LoRA Diffusion: Zero-Shot LoRA Synthesis for Diffusion Model Personalization
This addresses the bottleneck of training efficiency for AI artists and users in creative domains, offering a faster alternative to existing methods, though it is incremental as it builds on LoRA and hypernetwork concepts.
The paper tackles the problem of slow training times for personalizing text-to-image diffusion models using Low-Rank Adaptation (LoRA), proposing a hypernetwork model that generates LoRA weights to achieve competitive quality with near-instantaneous conditioning, reducing steps from thousands to near-zero.
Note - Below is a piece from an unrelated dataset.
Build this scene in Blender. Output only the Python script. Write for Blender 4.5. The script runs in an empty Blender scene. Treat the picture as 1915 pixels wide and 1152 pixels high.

Low-Rank Adaptation (LoRA) and other parameter-efficient fine-tuning (PEFT) methods provide low-memory, storage-efficient solutions for personalizing text-to-image models. However, these methods offer little to no improvement in wall-clock training time or the number of steps needed for convergence compared to full model fine-tuning. While PEFT methods assume that shifts in generated distributions (from base to fine-tuned models) can be effectively modeled through weight changes in a low-rank subspace, they fail to leverage knowledge of common use cases, which typically focus on capturing specific styles or identities. Observing that desired outputs often comprise only a small subset of the possible domain covered by LoRA training, we propose reducing the search space by incorporating a prior over regions of interest. We demonstrate that training a hypernetwork model to generate LoRA weights can achieve competitive quality for specific domains while enabling near-instantaneous conditioning on user input, in contrast to traditional training methods that require thousands of steps.